Makes the bridge safe
The Göta River Bridge was built in 1939 and was expanded in 1958. The middle part of the bridge has a small lifting part that can be opened to let large boats through. The bridge rests on seven large longitudinal steel beams. - The steel in these beams has relatively poor and very varying quality, which makes it impossible to predict where cracks could occur. Hence it is necessary to monitor the entire bridge, Myrvoll says. He emphasises that cracks, in theory, can develop anywhere along the seven beams.
Optical fibres has now been installed on five of the total seven supporting beams. This adds up to approximately five kilometres of fibre. All the fibres are attached to a data acquisition system which registers and analyses the data every other hour. In principle it is possible to detect changes anywhere on the cable, but for practical reasons it was in this case restricted to an accuracy of ten centimetres. This implies that the system detects cracks between two points of measurement that are ten centimetres apart.
The system automatically alarms if a micro deformation bigger than a 20 microstrain (20 x 10-6 m/m) occurs, even though that not necessarily is dangerous. - However, if the system detects increasing deformations, like a crack bigger than 0,5 millimetres, the bridge will automatically be closed for traffic. In such instances the bridge cannot be before it has been inspected and found safe. Still this has yet not occurred. - It is important to point out that this surveillance system makes it safe to use the bridge, Myrvoll says.

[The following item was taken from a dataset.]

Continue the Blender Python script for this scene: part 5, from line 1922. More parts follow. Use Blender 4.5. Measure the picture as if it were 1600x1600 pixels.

Other bridges under surveillance
NGI has previously conducted other surveillance projects for bridges. The Källösund Bridge is a very important bridge for the Swedish economy since the transportation of both Volvo and Saab depend on the bridge to reach their future markets. Therefore, when large cracks were discovered in the bridge structure, it was not an option to shut the bridge down. Rather, they engaged NGI to install a surveillance system for bridge monitoring, until the bridge was adequately improved and strengthened. Other bridges with NGI surveillance and monitoring are the Skarnsund Bridge and the Helgeland Bridge in Norway, as well as the Uddevalla Bridge in Sweden and the new Svinesund Bridge between Norway and Sweden, which opened in 2005.
Fibre optics for tunnelling surveillance?
The Research Council of Norway recently granted funds for a project to examine the possibilities of using optical fibre in monitoring and thereby securing tunnels.
In the last decade the Brillouin scattering method has been used to monitor a number of bridges, buildings and dams across Europe and the USA. It has also been used on the new Årsta railroad bridge in Sweden.
- The technology is also suitable to monitor steel and concrete structures, underground facilities, pile foundations, landslide prone areas and tunnels. For example, by installing a few optical fibres in the sprayed concrete in the ceiling along the entire length of a tunnel, the system would automatically register small deformations which could indicate potential tunnel collapse. It would also tell you exactly where the mischief occurred, Myrvoll adds enthusiastically. In light of the unexpected rock fall in the Hanekleiv tunnel in Vestfold, Norway in December 2006 caused last year, this has great potential.
NGI is now investigating testing the use of optical fibres in tunnels in a research project called: "Tunnel safety - documentation and verification", partially financed by The Research Council of Norway.
- There is an increasing need to monitor the infrastructure, such as bridges, main transportation lines and other major structures, Myrvoll says. The trend is that axle loads and operating speed of trains and cars are increasing, resulting in increased loading and wear and tear.